I also truly hated their angle of making you feel like you are forever a victim/failure to addiction...that is not how you promote a prosperous and good outlook on life. In fact it's a good way to make you feel like shit and use again.

What I learned later on is that yes, you can let your past be your past...no I don't want to take opiates...but I also am no longer an 'addict'. I am me, and I don't consume addictive pills anymore.

Also, as an anecdote, over 8 years clean here...and that didn't happen till I gave up on AA/NA.

Edit: After reading a few more messages, this one in particular was on point and stated things better than I can: https://news.ycombinator.com/item?id=22553896

1 comments

> It's as religious as it can be while still trying to claim otherwise...

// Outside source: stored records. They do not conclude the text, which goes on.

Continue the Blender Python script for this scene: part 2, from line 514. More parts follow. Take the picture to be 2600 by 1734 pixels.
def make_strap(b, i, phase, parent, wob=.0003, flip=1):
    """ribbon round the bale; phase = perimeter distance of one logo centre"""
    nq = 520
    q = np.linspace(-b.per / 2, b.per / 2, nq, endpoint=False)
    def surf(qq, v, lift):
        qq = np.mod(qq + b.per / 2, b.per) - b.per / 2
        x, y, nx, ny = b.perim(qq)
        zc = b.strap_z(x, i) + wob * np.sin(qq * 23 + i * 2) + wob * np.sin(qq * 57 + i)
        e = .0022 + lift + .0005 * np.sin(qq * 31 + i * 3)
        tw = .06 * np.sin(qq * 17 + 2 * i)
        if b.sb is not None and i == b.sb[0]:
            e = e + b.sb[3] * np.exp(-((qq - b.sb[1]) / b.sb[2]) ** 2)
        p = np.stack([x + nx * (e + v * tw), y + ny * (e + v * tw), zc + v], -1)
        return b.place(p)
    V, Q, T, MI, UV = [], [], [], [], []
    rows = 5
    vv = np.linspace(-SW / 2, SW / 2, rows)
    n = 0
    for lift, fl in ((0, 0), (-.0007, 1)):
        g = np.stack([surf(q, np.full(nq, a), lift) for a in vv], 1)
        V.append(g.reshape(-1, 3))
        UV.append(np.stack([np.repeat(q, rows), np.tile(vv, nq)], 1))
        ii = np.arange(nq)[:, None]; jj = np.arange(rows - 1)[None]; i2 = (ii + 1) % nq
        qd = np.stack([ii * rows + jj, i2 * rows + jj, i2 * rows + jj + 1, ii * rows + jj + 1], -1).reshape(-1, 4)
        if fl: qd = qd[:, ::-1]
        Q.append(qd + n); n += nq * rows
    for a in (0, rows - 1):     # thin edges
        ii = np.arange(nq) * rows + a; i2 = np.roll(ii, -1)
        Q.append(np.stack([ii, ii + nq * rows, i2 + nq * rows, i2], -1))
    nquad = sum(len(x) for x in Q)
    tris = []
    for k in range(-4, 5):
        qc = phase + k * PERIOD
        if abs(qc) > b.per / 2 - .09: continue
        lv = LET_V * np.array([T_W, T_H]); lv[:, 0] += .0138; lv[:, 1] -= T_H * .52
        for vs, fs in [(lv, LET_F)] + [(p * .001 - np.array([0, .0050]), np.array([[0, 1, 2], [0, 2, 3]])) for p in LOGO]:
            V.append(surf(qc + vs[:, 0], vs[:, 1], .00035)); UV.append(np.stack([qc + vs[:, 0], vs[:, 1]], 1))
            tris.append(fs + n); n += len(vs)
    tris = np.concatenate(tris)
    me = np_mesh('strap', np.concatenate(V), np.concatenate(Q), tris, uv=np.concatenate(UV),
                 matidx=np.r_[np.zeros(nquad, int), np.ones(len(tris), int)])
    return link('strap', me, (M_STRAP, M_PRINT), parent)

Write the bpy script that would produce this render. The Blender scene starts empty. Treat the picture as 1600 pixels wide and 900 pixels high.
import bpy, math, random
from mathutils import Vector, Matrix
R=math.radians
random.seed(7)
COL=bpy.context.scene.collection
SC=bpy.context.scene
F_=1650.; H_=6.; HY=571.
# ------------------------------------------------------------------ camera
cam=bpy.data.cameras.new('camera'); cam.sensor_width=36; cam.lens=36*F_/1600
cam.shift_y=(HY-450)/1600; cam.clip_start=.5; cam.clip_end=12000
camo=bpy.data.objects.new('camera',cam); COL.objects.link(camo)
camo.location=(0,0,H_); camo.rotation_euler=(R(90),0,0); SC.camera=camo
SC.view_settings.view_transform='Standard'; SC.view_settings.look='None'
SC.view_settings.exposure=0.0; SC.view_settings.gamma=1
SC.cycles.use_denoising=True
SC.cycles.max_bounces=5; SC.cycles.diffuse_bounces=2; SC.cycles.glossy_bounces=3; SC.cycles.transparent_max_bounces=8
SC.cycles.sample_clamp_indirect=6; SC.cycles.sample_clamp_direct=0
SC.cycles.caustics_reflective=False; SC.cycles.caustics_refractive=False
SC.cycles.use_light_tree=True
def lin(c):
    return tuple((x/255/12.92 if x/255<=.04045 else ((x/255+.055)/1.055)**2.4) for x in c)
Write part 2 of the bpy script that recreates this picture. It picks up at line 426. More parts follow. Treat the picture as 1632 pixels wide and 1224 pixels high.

Exactly - it is taking a program that was religious and removing the more openly religious parts in order to try and help people who aren’t religious.

You can smell religion all over it.

> that is not how you promote a prosperous and good outlook on life.

With a Christian frame of reference it fits and makes sense - and isn’t framing you as a victim.

For others it can feel very weird and even possibly harmful and build a victim mentality to think of it that way.

I'd argue its harmful when Christians teach you to feel bad for being human.

This is much the same.

I think that’s fair - and so AA probably doesn’t fit your personality as well as it does others.